Exercise task - Write out the data again in full, exactly as it reads.

Material -
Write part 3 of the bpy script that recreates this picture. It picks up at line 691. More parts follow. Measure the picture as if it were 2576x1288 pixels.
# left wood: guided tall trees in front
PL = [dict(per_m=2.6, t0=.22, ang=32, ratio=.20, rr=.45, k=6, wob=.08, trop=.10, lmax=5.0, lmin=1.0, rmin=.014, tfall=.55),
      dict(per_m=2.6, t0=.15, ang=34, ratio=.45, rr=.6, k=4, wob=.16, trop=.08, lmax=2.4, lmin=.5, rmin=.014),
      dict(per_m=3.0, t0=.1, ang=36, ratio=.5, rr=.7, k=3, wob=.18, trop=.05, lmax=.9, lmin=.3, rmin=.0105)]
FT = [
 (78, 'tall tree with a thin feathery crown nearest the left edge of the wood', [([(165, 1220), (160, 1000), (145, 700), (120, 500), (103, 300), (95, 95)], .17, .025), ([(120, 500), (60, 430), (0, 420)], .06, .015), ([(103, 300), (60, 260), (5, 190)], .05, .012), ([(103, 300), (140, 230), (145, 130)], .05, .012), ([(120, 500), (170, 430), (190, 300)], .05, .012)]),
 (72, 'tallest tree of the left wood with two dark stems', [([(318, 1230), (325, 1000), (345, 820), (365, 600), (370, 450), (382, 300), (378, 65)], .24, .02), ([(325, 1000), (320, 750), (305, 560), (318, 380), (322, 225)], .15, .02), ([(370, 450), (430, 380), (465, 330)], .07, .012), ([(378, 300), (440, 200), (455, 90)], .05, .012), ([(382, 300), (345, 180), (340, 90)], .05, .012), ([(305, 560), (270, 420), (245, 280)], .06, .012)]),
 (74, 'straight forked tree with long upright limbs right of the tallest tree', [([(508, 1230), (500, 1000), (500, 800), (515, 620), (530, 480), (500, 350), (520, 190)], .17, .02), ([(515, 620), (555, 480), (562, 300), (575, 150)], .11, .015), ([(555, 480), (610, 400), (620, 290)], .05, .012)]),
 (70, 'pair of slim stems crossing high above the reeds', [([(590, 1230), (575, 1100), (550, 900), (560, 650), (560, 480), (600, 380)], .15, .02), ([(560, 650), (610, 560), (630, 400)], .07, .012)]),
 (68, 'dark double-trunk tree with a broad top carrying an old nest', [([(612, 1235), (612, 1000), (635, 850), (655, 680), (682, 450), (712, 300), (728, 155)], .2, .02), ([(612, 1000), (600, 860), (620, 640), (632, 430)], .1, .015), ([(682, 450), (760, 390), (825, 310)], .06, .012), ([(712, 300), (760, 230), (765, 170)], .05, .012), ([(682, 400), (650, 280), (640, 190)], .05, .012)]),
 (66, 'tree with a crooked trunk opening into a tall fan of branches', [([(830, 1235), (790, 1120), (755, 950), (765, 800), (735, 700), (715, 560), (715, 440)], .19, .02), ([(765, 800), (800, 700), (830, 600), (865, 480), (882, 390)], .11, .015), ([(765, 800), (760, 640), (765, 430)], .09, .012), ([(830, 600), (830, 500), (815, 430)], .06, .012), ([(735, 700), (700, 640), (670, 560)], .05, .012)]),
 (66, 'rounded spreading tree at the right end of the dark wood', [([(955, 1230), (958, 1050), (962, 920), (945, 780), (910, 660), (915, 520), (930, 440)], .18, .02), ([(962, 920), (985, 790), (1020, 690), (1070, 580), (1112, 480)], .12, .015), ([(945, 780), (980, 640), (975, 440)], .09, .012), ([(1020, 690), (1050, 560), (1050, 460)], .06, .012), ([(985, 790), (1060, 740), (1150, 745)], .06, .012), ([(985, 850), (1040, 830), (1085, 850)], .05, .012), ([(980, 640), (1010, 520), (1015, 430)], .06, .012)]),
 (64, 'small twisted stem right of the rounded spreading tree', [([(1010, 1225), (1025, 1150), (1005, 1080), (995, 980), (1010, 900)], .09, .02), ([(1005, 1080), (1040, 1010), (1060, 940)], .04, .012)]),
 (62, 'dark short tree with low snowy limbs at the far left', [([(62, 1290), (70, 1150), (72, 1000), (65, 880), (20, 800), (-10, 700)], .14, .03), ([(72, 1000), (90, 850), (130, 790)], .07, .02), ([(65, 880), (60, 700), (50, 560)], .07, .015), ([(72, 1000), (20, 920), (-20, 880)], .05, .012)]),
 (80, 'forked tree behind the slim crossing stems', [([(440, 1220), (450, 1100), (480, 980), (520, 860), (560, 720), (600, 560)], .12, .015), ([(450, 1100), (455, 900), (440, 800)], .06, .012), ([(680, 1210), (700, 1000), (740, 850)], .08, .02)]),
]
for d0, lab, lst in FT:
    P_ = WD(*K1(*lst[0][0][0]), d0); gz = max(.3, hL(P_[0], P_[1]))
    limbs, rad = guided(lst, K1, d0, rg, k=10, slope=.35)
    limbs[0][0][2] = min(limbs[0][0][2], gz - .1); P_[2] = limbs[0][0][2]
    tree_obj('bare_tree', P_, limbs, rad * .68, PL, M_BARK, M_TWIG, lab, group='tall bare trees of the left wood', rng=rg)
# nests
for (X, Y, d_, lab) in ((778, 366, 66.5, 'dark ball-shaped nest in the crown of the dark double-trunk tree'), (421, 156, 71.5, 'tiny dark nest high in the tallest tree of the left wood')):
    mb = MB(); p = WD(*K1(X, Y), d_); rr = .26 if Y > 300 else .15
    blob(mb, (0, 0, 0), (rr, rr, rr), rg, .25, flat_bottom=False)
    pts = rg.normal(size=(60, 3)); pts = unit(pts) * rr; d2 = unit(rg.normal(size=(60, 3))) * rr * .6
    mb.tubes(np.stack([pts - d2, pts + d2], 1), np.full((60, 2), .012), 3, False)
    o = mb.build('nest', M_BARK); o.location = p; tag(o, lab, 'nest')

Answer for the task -
Write part 3 of the bpy script that recreates this picture. It picks up at line 691. More parts follow. Measure the picture as if it were 2576x1288 pixels.
# left wood: guided tall trees in front
PL = [dict(per_m=2.6, t0=.22, ang=32, ratio=.20, rr=.45, k=6, wob=.08, trop=.10, lmax=5.0, lmin=1.0, rmin=.014, tfall=.55),
      dict(per_m=2.6, t0=.15, ang=34, ratio=.45, rr=.6, k=4, wob=.16, trop=.08, lmax=2.4, lmin=.5, rmin=.014),
      dict(per_m=3.0, t0=.1, ang=36, ratio=.5, rr=.7, k=3, wob=.18, trop=.05, lmax=.9, lmin=.3, rmin=.0105)]
FT = [
 (78, 'tall tree with a thin feathery crown nearest the left edge of the wood', [([(165, 1220), (160, 1000), (145, 700), (120, 500), (103, 300), (95, 95)], .17, .025), ([(120, 500), (60, 430), (0, 420)], .06, .015), ([(103, 300), (60, 260), (5, 190)], .05, .012), ([(103, 300), (140, 230), (145, 130)], .05, .012), ([(120, 500), (170, 430), (190, 300)], .05, .012)]),
 (72, 'tallest tree of the left wood with two dark stems', [([(318, 1230), (325, 1000), (345, 820), (365, 600), (370, 450), (382, 300), (378, 65)], .24, .02), ([(325, 1000), (320, 750), (305, 560), (318, 380), (322, 225)], .15, .02), ([(370, 450), (430, 380), (465, 330)], .07, .012), ([(378, 300), (440, 200), (455, 90)], .05, .012), ([(382, 300), (345, 180), (340, 90)], .05, .012), ([(305, 560), (270, 420), (245, 280)], .06, .012)]),
 (74, 'straight forked tree with long upright limbs right of the tallest tree', [([(508, 1230), (500, 1000), (500, 800), (515, 620), (530, 480), (500, 350), (520, 190)], .17, .02), ([(515, 620), (555, 480), (562, 300), (575, 150)], .11, .015), ([(555, 480), (610, 400), (620, 290)], .05, .012)]),
 (70, 'pair of slim stems crossing high above the reeds', [([(590, 1230), (575, 1100), (550, 900), (560, 650), (560, 480), (600, 380)], .15, .02), ([(560, 650), (610, 560), (630, 400)], .07, .012)]),
 (68, 'dark double-trunk tree with a broad top carrying an old nest', [([(612, 1235), (612, 1000), (635, 850), (655, 680), (682, 450), (712, 300), (728, 155)], .2, .02), ([(612, 1000), (600, 860), (620, 640), (632, 430)], .1, .015), ([(682, 450), (760, 390), (825, 310)], .06, .012), ([(712, 300), (760, 230), (765, 170)], .05, .012), ([(682, 400), (650, 280), (640, 190)], .05, .012)]),
 (66, 'tree with a crooked trunk opening into a tall fan of branches', [([(830, 1235), (790, 1120), (755, 950), (765, 800), (735, 700), (715, 560), (715, 440)], .19, .02), ([(765, 800), (800, 700), (830, 600), (865, 480), (882, 390)], .11, .015), ([(765, 800), (760, 640), (765, 430)], .09, .012), ([(830, 600), (830, 500), (815, 430)], .06, .012), ([(735, 700), (700, 640), (670, 560)], .05, .012)]),
 (66, 'rounded spreading tree at the right end of the dark wood', [([(955, 1230), (958, 1050), (962, 920), (945, 780), (910, 660), (915, 520), (930, 440)], .18, .02), ([(962, 920), (985, 790), (1020, 690), (1070, 580), (1112, 480)], .12, .015), ([(945, 780), (980, 640), (975, 440)], .09, .012), ([(1020, 690), (1050, 560), (1050, 460)], .06, .012), ([(985, 790), (1060, 740), (1150, 745)], .06, .012), ([(985, 850), (1040, 830), (1085, 850)], .05, .012), ([(980, 640), (1010, 520), (1015, 430)], .06, .012)]),
 (64, 'small twisted stem right of the rounded spreading tree', [([(1010, 1225), (1025, 1150), (1005, 1080), (995, 980), (1010, 900)], .09, .02), ([(1005, 1080), (1040, 1010), (1060, 940)], .04, .012)]),
 (62, 'dark short tree with low snowy limbs at the far left', [([(62, 1290), (70, 1150), (72, 1000), (65, 880), (20, 800), (-10, 700)], .14, .03), ([(72, 1000), (90, 850), (130, 790)], .07, .02), ([(65, 880), (60, 700), (50, 560)], .07, .015), ([(72, 1000), (20, 920), (-20, 880)], .05, .012)]),
 (80, 'forked tree behind the slim crossing stems', [([(440, 1220), (450, 1100), (480, 980), (520, 860), (560, 720), (600, 560)], .12, .015), ([(450, 1100), (455, 900), (440, 800)], .06, .012), ([(680, 1210), (700, 1000), (740, 850)], .08, .02)]),
]
for d0, lab, lst in FT:
    P_ = WD(*K1(*lst[0][0][0]), d0); gz = max(.3, hL(P_[0], P_[1]))
    limbs, rad = guided(lst, K1, d0, rg, k=10, slope=.35)
    limbs[0][0][2] = min(limbs[0][0][2], gz - .1); P_[2] = limbs[0][0][2]
    tree_obj('bare_tree', P_, limbs, rad * .68, PL, M_BARK, M_TWIG, lab, group='tall bare trees of the left wood', rng=rg)
# nests
for (X, Y, d_, lab) in ((778, 366, 66.5, 'dark ball-shaped nest in the crown of the dark double-trunk tree'), (421, 156, 71.5, 'tiny dark nest high in the tallest tree of the left wood')):
    mb = MB(); p = WD(*K1(X, Y), d_); rr = .26 if Y > 300 else .15
    blob(mb, (0, 0, 0), (rr, rr, rr), rg, .25, flat_bottom=False)
    pts = rg.normal(size=(60, 3)); pts = unit(pts) * rr; d2 = unit(rg.normal(size=(60, 3))) * rr * .6
    mb.tubes(np.stack([pts - d2, pts + d2], 1), np.full((60, 2), .012), 3, False)
    o = mb.build('nest', M_BARK); o.location = p; tag(o, lab, 'nest')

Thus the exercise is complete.